SOURCE MATERIAL.
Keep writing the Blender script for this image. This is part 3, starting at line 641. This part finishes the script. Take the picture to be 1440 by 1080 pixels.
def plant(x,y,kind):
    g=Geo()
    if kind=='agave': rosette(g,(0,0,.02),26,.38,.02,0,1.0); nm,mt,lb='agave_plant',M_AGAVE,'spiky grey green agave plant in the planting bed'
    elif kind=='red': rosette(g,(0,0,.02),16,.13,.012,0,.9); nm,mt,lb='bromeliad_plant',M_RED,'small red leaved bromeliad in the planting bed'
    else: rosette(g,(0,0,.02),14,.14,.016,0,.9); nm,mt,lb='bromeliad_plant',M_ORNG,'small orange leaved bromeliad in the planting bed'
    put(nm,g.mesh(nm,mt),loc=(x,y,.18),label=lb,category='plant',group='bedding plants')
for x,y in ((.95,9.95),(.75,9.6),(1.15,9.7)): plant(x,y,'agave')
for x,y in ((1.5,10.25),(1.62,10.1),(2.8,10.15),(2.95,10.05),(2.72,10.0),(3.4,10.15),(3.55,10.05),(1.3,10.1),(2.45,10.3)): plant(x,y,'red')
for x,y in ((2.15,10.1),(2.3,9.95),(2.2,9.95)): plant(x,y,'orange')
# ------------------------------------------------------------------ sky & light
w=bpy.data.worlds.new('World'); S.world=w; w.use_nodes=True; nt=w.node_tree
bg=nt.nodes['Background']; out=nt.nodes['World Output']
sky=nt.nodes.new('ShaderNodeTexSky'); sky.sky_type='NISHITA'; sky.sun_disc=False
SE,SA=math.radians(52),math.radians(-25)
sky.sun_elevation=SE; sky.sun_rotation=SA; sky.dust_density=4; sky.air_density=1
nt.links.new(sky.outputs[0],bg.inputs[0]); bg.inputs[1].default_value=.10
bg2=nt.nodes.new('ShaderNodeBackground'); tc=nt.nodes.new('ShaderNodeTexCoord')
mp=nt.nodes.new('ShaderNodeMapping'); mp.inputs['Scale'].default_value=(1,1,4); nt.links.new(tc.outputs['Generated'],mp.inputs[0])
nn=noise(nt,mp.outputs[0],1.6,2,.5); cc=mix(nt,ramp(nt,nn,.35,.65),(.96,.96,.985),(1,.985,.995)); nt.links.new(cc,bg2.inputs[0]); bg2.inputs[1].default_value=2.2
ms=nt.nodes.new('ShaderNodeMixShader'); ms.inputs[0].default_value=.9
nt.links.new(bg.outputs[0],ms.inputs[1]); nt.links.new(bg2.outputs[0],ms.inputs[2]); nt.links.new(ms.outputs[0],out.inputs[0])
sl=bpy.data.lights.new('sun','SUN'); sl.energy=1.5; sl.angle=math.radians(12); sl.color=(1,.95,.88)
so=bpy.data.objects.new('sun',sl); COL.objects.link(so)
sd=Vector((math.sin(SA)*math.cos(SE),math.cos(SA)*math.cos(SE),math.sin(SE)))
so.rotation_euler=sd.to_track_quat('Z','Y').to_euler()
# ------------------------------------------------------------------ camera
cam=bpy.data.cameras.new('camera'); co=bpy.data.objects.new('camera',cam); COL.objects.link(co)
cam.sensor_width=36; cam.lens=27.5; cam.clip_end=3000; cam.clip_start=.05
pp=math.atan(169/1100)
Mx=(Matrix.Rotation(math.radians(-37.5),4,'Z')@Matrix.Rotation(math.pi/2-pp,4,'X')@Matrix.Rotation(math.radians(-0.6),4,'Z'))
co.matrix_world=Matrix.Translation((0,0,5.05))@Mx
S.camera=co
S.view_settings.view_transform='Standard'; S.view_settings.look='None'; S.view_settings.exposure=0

PROBLEM TO SOLVE.
All the data must be duplicated exactly, with nothing added or removed.

SOLUTION BELOW.
Keep writing the Blender script for this image. This is part 3, starting at line 641. This part finishes the script. Take the picture to be 1440 by 1080 pixels.
def plant(x,y,kind):
    g=Geo()
    if kind=='agave': rosette(g,(0,0,.02),26,.38,.02,0,1.0); nm,mt,lb='agave_plant',M_AGAVE,'spiky grey green agave plant in the planting bed'
    elif kind=='red': rosette(g,(0,0,.02),16,.13,.012,0,.9); nm,mt,lb='bromeliad_plant',M_RED,'small red leaved bromeliad in the planting bed'
    else: rosette(g,(0,0,.02),14,.14,.016,0,.9); nm,mt,lb='bromeliad_plant',M_ORNG,'small orange leaved bromeliad in the planting bed'
    put(nm,g.mesh(nm,mt),loc=(x,y,.18),label=lb,category='plant',group='bedding plants')
for x,y in ((.95,9.95),(.75,9.6),(1.15,9.7)): plant(x,y,'agave')
for x,y in ((1.5,10.25),(1.62,10.1),(2.8,10.15),(2.95,10.05),(2.72,10.0),(3.4,10.15),(3.55,10.05),(1.3,10.1),(2.45,10.3)): plant(x,y,'red')
for x,y in ((2.15,10.1),(2.3,9.95),(2.2,9.95)): plant(x,y,'orange')
# ------------------------------------------------------------------ sky & light
w=bpy.data.worlds.new('World'); S.world=w; w.use_nodes=True; nt=w.node_tree
bg=nt.nodes['Background']; out=nt.nodes['World Output']
sky=nt.nodes.new('ShaderNodeTexSky'); sky.sky_type='NISHITA'; sky.sun_disc=False
SE,SA=math.radians(52),math.radians(-25)
sky.sun_elevation=SE; sky.sun_rotation=SA; sky.dust_density=4; sky.air_density=1
nt.links.new(sky.outputs[0],bg.inputs[0]); bg.inputs[1].default_value=.10
bg2=nt.nodes.new('ShaderNodeBackground'); tc=nt.nodes.new('ShaderNodeTexCoord')
mp=nt.nodes.new('ShaderNodeMapping'); mp.inputs['Scale'].default_value=(1,1,4); nt.links.new(tc.outputs['Generated'],mp.inputs[0])
nn=noise(nt,mp.outputs[0],1.6,2,.5); cc=mix(nt,ramp(nt,nn,.35,.65),(.96,.96,.985),(1,.985,.995)); nt.links.new(cc,bg2.inputs[0]); bg2.inputs[1].default_value=2.2
ms=nt.nodes.new('ShaderNodeMixShader'); ms.inputs[0].default_value=.9
nt.links.new(bg.outputs[0],ms.inputs[1]); nt.links.new(bg2.outputs[0],ms.inputs[2]); nt.links.new(ms.outputs[0],out.inputs[0])
sl=bpy.data.lights.new('sun','SUN'); sl.energy=1.5; sl.angle=math.radians(12); sl.color=(1,.95,.88)
so=bpy.data.objects.new('sun',sl); COL.objects.link(so)
sd=Vector((math.sin(SA)*math.cos(SE),math.cos(SA)*math.cos(SE),math.sin(SE)))
so.rotation_euler=sd.to_track_quat('Z','Y').to_euler()
# ------------------------------------------------------------------ camera
cam=bpy.data.cameras.new('camera'); co=bpy.data.objects.new('camera',cam); COL.objects.link(co)
cam.sensor_width=36; cam.lens=27.5; cam.clip_end=3000; cam.clip_start=.05
pp=math.atan(169/1100)
Mx=(Matrix.Rotation(math.radians(-37.5),4,'Z')@Matrix.Rotation(math.pi/2-pp,4,'X')@Matrix.Rotation(math.radians(-0.6),4,'Z'))
co.matrix_world=Matrix.Translation((0,0,5.05))@Mx
S.camera=co
S.view_settings.view_transform='Standard'; S.view_settings.look='None'; S.view_settings.exposure=0